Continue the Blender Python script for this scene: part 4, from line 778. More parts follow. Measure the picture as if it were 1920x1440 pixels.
————
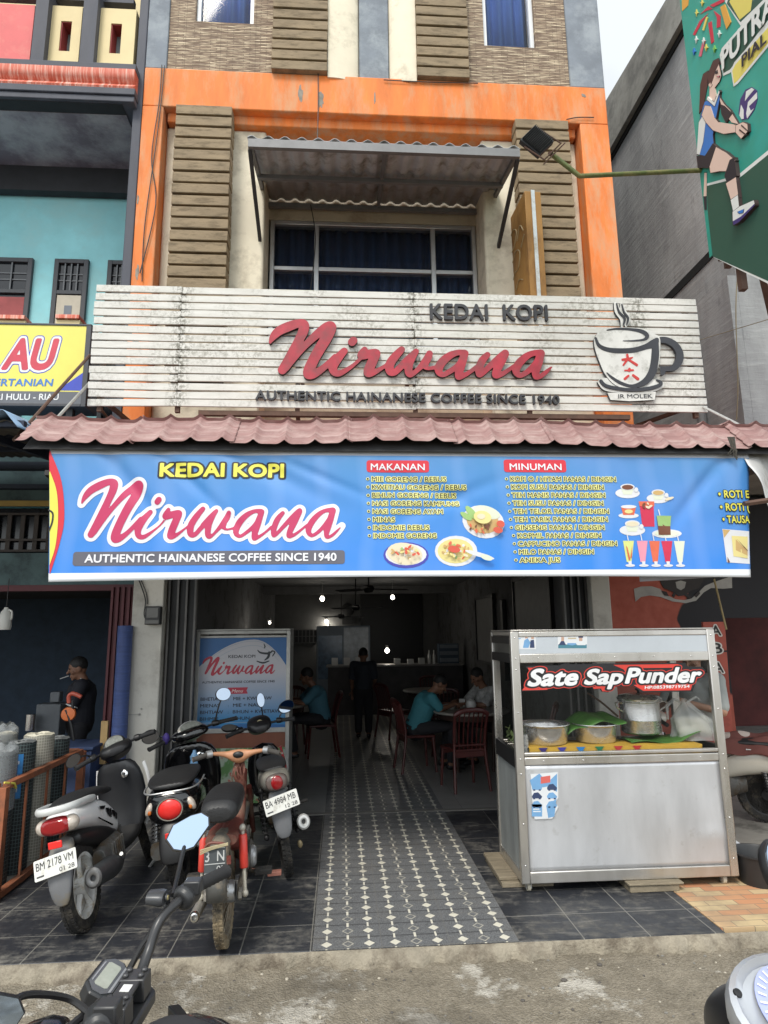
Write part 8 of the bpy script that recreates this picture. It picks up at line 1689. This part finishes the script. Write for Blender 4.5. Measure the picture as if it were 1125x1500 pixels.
————
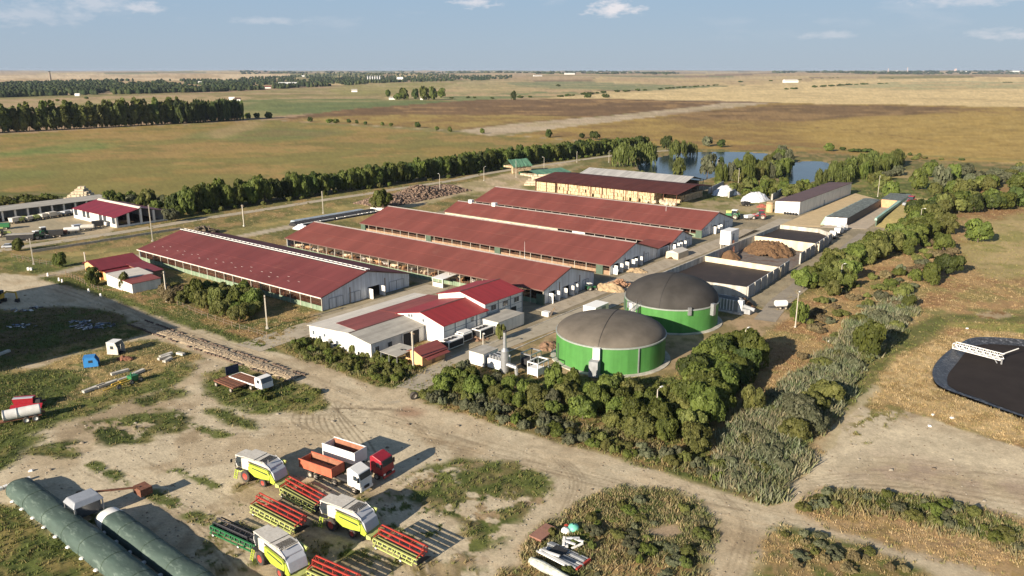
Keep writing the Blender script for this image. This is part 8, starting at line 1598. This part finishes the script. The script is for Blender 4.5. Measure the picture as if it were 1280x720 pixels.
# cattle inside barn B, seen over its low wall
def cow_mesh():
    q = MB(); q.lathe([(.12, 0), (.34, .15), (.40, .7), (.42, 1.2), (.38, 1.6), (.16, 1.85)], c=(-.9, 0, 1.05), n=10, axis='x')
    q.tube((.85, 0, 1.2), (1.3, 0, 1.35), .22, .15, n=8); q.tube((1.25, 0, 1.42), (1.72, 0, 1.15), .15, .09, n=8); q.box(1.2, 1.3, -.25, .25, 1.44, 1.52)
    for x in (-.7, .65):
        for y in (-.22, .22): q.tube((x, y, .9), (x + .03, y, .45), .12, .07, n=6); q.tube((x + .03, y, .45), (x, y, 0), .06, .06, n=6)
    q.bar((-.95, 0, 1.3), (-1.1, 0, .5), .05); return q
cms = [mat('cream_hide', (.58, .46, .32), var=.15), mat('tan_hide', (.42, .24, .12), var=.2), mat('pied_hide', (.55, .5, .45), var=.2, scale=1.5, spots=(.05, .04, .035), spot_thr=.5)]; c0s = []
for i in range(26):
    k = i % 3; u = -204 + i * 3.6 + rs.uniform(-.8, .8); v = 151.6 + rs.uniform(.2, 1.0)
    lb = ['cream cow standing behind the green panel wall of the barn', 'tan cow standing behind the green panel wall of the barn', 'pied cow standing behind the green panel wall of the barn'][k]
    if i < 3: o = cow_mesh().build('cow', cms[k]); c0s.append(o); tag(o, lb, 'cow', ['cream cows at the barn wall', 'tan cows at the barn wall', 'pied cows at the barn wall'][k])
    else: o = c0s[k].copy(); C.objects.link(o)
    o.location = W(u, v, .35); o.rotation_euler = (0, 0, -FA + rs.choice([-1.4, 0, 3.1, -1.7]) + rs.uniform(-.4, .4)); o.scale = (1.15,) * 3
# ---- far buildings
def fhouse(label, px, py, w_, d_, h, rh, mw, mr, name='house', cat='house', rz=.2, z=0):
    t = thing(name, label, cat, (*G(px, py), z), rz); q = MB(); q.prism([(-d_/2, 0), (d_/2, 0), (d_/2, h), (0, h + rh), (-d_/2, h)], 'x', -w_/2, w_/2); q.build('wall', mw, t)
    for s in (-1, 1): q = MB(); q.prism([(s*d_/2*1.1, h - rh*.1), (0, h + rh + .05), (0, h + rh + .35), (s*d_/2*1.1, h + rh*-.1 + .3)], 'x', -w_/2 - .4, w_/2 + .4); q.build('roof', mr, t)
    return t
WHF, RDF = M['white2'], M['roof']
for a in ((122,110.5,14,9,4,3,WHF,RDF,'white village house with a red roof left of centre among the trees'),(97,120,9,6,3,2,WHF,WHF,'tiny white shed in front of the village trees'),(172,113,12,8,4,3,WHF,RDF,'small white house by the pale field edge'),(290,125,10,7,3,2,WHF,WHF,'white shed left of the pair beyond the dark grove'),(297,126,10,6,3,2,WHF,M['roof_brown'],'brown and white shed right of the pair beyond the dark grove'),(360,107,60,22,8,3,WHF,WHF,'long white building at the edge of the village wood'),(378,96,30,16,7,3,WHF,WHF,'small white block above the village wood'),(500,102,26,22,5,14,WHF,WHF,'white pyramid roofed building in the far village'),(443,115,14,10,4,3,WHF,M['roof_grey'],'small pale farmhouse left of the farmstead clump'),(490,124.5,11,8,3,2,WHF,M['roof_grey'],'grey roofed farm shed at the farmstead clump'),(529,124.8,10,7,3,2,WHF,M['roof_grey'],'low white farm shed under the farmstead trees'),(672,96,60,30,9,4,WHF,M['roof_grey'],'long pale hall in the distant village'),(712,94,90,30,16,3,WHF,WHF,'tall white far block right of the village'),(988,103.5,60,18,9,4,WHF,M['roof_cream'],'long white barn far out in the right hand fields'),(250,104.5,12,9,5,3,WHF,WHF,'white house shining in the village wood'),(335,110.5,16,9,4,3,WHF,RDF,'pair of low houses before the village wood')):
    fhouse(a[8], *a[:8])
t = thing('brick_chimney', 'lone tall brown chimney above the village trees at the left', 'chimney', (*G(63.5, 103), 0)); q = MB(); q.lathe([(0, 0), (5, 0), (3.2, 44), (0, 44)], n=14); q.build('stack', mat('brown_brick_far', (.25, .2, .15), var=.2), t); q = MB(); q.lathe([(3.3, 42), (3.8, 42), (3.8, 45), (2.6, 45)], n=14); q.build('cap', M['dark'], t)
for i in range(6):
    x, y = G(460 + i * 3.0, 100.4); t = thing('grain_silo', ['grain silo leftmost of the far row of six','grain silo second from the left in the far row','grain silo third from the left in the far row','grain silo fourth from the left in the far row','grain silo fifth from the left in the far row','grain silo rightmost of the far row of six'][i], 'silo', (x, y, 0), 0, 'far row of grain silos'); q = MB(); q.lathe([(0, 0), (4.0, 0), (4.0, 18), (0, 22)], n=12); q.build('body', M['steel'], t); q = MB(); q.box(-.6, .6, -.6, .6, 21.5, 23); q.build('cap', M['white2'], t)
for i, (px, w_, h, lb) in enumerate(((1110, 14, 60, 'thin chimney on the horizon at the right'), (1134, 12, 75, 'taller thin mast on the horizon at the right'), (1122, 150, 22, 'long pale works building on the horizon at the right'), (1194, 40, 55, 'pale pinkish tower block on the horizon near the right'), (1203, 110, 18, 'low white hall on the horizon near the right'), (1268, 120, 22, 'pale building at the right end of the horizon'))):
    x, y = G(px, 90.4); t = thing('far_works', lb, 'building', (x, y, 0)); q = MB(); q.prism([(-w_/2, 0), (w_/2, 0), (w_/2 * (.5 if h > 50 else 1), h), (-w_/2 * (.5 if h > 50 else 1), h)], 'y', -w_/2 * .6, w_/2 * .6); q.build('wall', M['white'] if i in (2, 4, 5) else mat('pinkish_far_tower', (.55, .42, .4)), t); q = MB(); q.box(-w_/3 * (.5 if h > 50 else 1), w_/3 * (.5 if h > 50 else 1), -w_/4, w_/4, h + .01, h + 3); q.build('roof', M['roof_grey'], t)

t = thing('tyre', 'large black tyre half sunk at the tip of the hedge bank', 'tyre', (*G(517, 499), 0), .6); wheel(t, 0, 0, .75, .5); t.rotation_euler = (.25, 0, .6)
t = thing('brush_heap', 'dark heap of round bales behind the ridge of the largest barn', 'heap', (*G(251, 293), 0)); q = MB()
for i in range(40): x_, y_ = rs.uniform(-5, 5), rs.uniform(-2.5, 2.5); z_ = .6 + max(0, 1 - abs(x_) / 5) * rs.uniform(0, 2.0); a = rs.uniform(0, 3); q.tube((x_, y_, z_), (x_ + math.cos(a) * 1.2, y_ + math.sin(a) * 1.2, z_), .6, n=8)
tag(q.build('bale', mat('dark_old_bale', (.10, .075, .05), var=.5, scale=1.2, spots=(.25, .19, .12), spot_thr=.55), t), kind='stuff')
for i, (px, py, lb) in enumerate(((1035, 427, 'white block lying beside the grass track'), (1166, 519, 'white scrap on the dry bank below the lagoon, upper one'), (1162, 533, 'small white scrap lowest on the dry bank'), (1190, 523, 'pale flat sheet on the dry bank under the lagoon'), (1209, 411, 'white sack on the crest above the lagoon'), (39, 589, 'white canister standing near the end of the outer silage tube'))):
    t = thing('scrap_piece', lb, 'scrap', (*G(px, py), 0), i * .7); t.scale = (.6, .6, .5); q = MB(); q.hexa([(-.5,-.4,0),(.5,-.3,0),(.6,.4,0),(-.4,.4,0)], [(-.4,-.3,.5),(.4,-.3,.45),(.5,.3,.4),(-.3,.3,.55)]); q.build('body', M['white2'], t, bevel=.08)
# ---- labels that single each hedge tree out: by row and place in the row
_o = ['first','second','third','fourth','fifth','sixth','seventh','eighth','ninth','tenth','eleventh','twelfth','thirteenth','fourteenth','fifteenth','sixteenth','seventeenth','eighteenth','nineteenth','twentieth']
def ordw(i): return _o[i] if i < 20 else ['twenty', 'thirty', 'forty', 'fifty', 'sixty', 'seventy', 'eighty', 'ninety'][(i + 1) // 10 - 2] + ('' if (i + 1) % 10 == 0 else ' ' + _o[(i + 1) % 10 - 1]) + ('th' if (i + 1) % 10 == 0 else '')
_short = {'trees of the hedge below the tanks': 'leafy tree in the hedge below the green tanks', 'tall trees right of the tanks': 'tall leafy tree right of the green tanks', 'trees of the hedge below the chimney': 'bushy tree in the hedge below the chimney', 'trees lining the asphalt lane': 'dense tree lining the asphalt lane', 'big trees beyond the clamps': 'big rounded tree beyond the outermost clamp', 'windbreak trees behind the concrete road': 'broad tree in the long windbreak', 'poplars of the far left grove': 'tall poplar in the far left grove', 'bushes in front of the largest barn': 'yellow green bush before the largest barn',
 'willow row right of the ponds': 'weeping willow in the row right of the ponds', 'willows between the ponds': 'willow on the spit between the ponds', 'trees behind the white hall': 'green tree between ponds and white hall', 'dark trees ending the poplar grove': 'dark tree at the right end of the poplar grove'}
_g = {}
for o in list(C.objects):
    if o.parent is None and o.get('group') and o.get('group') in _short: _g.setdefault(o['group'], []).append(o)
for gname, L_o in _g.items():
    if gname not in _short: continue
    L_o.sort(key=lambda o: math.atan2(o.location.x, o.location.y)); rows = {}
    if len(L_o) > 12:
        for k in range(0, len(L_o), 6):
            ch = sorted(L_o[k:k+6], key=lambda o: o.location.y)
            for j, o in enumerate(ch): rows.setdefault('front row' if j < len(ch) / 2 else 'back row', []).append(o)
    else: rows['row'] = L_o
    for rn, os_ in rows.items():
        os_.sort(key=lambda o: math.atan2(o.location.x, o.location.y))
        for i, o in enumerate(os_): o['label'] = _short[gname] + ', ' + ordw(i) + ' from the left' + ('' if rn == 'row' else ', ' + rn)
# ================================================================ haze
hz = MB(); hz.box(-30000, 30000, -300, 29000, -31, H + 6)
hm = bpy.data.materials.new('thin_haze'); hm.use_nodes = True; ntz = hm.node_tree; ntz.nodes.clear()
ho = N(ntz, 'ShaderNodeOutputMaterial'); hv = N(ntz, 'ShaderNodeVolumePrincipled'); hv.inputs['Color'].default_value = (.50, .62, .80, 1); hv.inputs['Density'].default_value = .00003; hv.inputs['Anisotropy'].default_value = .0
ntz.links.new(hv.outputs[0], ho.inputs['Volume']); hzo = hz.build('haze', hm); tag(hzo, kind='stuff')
————
TASK GOAL: Pull every line containing "Blender" from the data.

TASK SOLUTION:
Continue the Blender Python script for this scene: part 4, from line 778. More parts follow. Measure the picture as if it were 1920x1440 pixels.
Write part 8 of the bpy script that recreates this picture. It picks up at line 1689. This part finishes the script. Write for Blender 4.5. Measure the picture as if it were 1125x1500 pixels.
Keep writing the Blender script for this image. This is part 8, starting at line 1598. This part finishes the script. The script is for Blender 4.5. Measure the picture as if it were 1280x720 pixels.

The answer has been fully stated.